Wherever the string "Measure" appears in a line, extract that line.

■ Source data
----------------

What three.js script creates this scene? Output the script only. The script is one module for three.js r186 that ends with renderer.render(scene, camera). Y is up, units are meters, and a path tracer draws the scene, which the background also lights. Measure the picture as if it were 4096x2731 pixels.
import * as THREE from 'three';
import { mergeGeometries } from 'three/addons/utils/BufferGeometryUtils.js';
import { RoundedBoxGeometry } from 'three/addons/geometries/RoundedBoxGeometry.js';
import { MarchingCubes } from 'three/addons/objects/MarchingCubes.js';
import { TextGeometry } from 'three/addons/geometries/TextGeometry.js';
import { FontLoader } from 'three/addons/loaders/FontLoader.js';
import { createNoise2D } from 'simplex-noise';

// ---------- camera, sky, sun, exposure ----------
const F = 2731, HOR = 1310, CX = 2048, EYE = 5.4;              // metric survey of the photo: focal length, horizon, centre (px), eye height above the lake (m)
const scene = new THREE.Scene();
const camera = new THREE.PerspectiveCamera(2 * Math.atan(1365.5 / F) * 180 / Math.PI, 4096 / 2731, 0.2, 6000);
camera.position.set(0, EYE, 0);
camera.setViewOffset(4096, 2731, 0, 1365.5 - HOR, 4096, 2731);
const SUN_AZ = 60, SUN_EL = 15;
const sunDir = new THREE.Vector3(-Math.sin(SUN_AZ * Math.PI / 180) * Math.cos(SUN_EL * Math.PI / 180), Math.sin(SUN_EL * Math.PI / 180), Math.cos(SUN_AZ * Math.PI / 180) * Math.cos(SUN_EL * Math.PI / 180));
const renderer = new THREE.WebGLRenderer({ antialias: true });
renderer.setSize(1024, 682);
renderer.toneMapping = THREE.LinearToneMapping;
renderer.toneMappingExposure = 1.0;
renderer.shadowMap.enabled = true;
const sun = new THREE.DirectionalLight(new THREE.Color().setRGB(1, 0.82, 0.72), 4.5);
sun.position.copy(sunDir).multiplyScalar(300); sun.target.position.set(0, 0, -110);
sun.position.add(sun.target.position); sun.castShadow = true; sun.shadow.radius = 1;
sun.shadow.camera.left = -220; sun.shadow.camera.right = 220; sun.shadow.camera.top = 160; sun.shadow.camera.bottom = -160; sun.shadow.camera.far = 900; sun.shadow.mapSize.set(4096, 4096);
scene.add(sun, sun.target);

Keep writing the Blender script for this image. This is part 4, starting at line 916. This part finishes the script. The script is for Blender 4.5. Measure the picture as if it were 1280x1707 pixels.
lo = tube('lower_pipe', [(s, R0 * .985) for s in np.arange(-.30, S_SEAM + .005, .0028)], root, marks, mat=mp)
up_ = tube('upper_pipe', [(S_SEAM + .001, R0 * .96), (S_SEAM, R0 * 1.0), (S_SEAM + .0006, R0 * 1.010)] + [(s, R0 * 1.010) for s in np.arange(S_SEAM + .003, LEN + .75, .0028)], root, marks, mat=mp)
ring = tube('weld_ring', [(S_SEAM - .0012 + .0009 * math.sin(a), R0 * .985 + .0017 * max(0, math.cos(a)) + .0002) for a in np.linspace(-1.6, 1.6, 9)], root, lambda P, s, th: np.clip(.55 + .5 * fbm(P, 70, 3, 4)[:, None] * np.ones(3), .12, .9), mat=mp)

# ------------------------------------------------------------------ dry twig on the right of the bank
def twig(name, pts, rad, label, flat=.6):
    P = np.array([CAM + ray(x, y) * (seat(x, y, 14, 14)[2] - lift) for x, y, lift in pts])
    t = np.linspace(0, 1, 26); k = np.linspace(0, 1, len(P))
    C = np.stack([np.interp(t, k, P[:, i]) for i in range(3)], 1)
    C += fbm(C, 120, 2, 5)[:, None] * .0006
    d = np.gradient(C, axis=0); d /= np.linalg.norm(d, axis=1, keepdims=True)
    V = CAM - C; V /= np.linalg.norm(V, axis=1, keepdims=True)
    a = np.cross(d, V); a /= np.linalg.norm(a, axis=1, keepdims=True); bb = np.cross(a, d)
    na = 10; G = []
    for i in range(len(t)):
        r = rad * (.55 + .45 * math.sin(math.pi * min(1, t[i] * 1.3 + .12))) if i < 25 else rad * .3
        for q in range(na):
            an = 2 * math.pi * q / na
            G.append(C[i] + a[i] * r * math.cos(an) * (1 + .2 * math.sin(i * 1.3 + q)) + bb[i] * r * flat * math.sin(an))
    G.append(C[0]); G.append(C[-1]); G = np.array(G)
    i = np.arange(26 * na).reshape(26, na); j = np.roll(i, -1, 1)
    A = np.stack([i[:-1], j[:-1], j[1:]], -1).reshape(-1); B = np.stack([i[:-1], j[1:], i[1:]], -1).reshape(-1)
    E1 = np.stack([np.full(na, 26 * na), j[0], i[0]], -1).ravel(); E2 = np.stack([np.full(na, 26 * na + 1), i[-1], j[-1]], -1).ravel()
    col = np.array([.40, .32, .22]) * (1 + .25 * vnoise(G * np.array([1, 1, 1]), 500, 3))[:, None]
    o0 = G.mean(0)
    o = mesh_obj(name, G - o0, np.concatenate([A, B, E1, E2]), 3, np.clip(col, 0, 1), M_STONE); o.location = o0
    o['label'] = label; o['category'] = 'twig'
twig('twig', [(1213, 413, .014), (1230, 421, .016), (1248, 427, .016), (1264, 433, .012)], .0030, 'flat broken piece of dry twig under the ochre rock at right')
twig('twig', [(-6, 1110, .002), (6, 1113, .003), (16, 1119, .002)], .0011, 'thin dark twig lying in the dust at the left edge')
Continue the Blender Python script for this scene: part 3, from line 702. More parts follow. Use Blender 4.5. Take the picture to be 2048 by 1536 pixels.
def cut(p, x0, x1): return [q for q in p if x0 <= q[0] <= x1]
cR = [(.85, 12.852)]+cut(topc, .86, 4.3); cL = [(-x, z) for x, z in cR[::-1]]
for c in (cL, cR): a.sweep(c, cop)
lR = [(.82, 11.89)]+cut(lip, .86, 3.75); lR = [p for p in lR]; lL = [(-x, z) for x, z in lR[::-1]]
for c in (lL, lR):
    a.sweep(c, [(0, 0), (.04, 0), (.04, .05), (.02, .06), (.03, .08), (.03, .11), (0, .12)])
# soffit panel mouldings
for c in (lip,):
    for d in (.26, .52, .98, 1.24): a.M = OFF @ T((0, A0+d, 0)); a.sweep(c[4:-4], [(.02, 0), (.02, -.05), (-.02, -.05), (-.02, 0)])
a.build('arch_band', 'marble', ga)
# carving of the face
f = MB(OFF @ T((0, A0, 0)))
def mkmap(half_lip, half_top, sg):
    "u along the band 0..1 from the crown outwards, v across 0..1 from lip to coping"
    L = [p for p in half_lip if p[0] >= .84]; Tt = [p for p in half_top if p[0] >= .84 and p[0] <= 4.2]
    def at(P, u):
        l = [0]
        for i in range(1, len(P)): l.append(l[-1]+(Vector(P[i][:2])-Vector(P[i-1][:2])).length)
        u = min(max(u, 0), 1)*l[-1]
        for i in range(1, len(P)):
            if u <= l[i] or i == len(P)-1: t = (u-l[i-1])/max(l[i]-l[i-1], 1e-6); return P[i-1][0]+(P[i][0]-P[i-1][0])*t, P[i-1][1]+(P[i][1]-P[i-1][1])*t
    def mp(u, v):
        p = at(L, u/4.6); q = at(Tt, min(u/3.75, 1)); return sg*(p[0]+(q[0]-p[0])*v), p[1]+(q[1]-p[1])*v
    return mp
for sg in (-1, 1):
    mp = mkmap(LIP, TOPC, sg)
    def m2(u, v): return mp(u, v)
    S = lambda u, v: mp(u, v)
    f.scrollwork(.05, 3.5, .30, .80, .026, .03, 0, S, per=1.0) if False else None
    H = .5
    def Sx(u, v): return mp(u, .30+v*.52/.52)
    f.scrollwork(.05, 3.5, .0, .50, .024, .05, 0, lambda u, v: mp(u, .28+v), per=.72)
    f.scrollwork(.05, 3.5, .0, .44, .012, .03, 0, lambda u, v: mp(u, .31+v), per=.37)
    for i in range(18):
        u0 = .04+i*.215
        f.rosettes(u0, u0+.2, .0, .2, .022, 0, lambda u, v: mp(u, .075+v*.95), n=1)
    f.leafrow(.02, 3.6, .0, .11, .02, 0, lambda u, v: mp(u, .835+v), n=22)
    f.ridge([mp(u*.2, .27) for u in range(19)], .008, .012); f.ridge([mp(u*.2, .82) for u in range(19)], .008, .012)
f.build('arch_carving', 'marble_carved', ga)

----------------

■ Finished exercise
What three.js script creates this scene? Output the script only. The script is one module for three.js r186 that ends with renderer.render(scene, camera). Y is up, units are meters, and a path tracer draws the scene, which the background also lights. Measure the picture as if it were 4096x2731 pixels.
Keep writing the Blender script for this image. This is part 4, starting at line 916. This part finishes the script. The script is for Blender 4.5. Measure the picture as if it were 1280x1707 pixels.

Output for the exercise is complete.